OPINIóN
Actualizado 03/08/2014
@santiriesco

 

Nacer en el Norte marca.  Eso de caminar sobre musgos y líquenes como quien anda descalzo sobre la moqueta de una habitación de hotel, no se olvida fácilmente. Tampoco se pueden borrar los dedos del viento cuando te mesa los cabellos mientras miras al mar. Nada que ver con el aire acondicionado, gélido, monótono y ruidoso que te pega en la cara a golpe de botón, sin alma. El Norte tiene un aire mágico que no se ve. Sólo puedes intuirlo cuando de un rebaño de árboles se escapa, despacio, como flotando, una brizna de bruma que se anuda al pico de la montaña.

También sus gentes son especiales. Como de madera fresca y recién cortada que huele a camaradería. Cuesta entrar en sus entrañas pero, una vez dentro, te atrapan con sus costumbres, su nobleza, su modo de entender la vida como si de un arte ancestral se tratara. En el Norte compartir es vivir.

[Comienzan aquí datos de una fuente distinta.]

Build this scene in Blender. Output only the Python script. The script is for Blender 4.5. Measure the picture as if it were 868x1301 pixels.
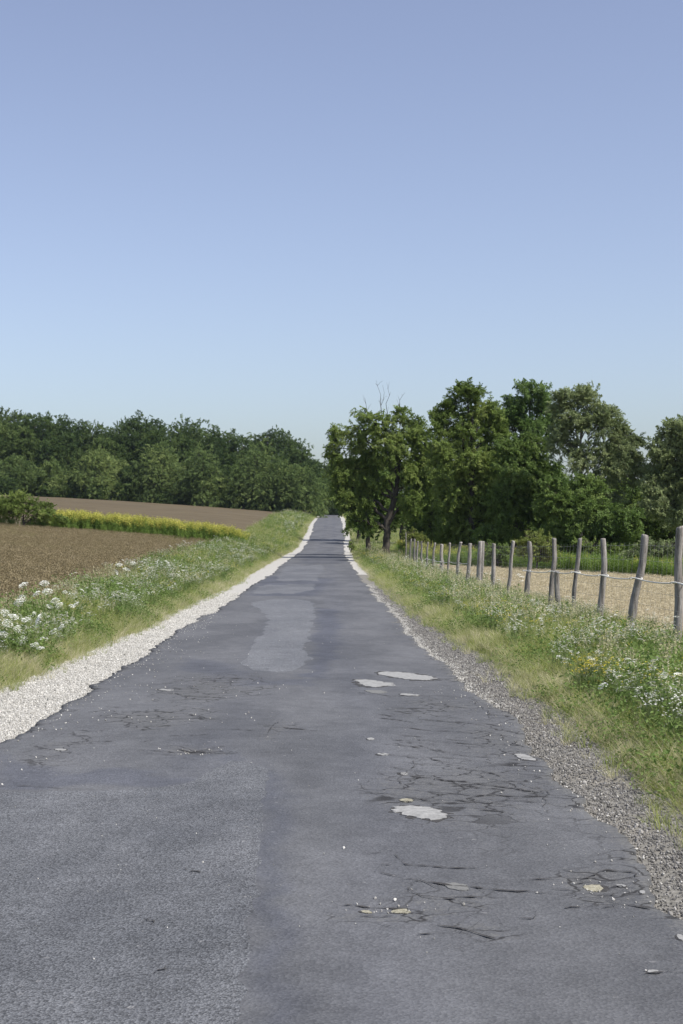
import bpy, math, random
import numpy as np

# ------------------------------------------------------------------ scene, camera, sky, sun
S = bpy.context.scene
COL = S.collection
for o in list(bpy.data.objects):
    bpy.data.objects.remove(o)

CAM_H = 1.6
F_PX = 1807.0            # focal length in photograph pixels (868 x 1301)
CX, CY = 434.0, 650.5
cam_d = bpy.data.cameras.new('camera')
cam_d.sensor_fit = 'VERTICAL'
cam_d.sensor_height = 36.0
cam_d.lens = 36.0 * F_PX / 1301.0
cam_d.clip_start = 0.1
cam_d.clip_end = 6000
cam = bpy.data.objects.new('camera', cam_d)
COL.objects.link(cam)
cam.location = (0, 0, CAM_H)
cam.rotation_euler = (math.radians(90), 0, 0)
S.camera = cam

SUN_EL, SUN_AZ = 53.0, 122.0      # azimuth clockwise from the view direction (+Y): to the right, a little behind
w = bpy.data.worlds.new('World')
S.world = w
w.use_nodes = True
nt = w.node_tree
bg = nt.nodes['Background']
sky = nt.nodes.new('ShaderNodeTexSky')
sky.sky_type = 'NISHITA'
sky.sun_disc = False
sky.sun_elevation = math.radians(SUN_EL)
sky.sun_rotation = math.radians(SUN_AZ)
sky.altitude = 300
sky.air_density = 1.0
sky.dust_density = 1.8
sky.ozone_density = 5.0
hsv = nt.nodes.new('ShaderNodeHueSaturation')
hsv.inputs['Saturation'].default_value = 0.75
hsv.inputs['Hue'].default_value = 0.511
nt.links.new(sky.outputs[0], hsv.inputs['Color'])
nt.links.new(hsv.outputs[0], bg.inputs[0])
bg.inputs[1].default_value = 0.106

sl = bpy.data.lights.new('sun', 'SUN')
sl.energy = 3.6
sl.angle = math.radians(0.53)
sl.color = (1.0, 0.95, 0.87)
sun = bpy.data.objects.new('sun', sl)
COL.objects.link(sun)
from mathutils import Vector, Matrix
az, el = math.radians(SUN_AZ), math.radians(SUN_EL)
to_sun = Vector((math.sin(az) * math.cos(el), math.cos(az) * math.cos(el), math.sin(el)))
sun.rotation_euler = to_sun.to_track_quat('Z', 'Y').to_euler()
sun.location = (30, -20, 60)

S.view_settings.view_transform = 'Standard'
S.view_settings.look = 'None'
S.view_settings.gamma = 1.0
S.view_settings.exposure = 0.58
S.cycles.max_bounces = 8
S.cycles.transparent_max_bounces = 8
S.cycles.use_denoising = True

# ------------------------------------------------------------------ helpers
R = np.random.default_rng(7)


def tag(o, label=None, cat=None, group=None, kind=None):
    if label: o['label'] = label
    if cat: o['category'] = cat
    if group: o['group'] = group
    if kind: o['kind'] = kind
    return o


def make_mesh(name, V, F, mats, smooth=False, fattr=None, midx=None, vattr=None):
    """V (n,3), F (m,k) array or list of arrays of differing k"""
    me = bpy.data.meshes.new(name)
    V = np.asarray(V, dtype=np.float32)
    Fs = F if isinstance(F, list) else [F]
    Fs = [np.asarray(f, dtype=np.int32) for f in Fs if len(f)]
    loops = np.concatenate([f.ravel() for f in Fs])
    tot = np.concatenate([np.full(len(f), f.shape[1], dtype=np.int32) for f in Fs])
    start = np.concatenate([[0], np.cumsum(tot)[:-1]]).astype(np.int32)
    me.vertices.add(len(V)); me.vertices.foreach_set('co', V.ravel())
    me.loops.add(len(loops)); me.loops.foreach_set('vertex_index', loops)
    me.polygons.add(len(tot)); me.polygons.foreach_set('loop_start', start); me.polygons.foreach_set('loop_total', tot)
    if midx is not None:
        me.polygons.foreach_set('material_index', np.asarray(midx, dtype=np.int32))
    for m in (mats if isinstance(mats, (list, tuple)) else [mats]):
        me.materials.append(m)
    me.update(calc_edges=True)
    me.polygons.foreach_set('use_smooth', np.full(len(tot), bool(smooth)))
    if fattr is not None:
        a = me.attributes.new('tint', 'FLOAT', 'FACE')
        a.data.foreach_set('value', np.asarray(fattr, dtype=np.float32))
    if vattr is not None:
        for k, v in vattr.items():
            a = me.attributes.new(k, 'FLOAT', 'POINT')
            a.data.foreach_set('value', np.asarray(v, dtype=np.float32))
    return me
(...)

Uno, que es más de Madrid que la osa del madroño, sabe que el Norte engancha. Lo sé por los asturianos que me parieron, por los gallegos que me dieron su amistad, por los cántabros que me acogieron, por los vascos a los que amo. Lo sé. Lo sé porque cuando vengo al Norte me cambia la cara, el corazón me late más despacio y oigo en mi pecho las sístoles y diástoles del Cantábrico.

La vida me ha devuelto al Norte, junto a las raíces de mis progenitores, al lado mismo del lugar con el que lucho para hacer realidad mis ilusiones.

Sentir el verde en la nuca con los ojos inundados de azul es algo más que una experiencia.

A ver si voy a ser de aquí y no me he dado cuenta.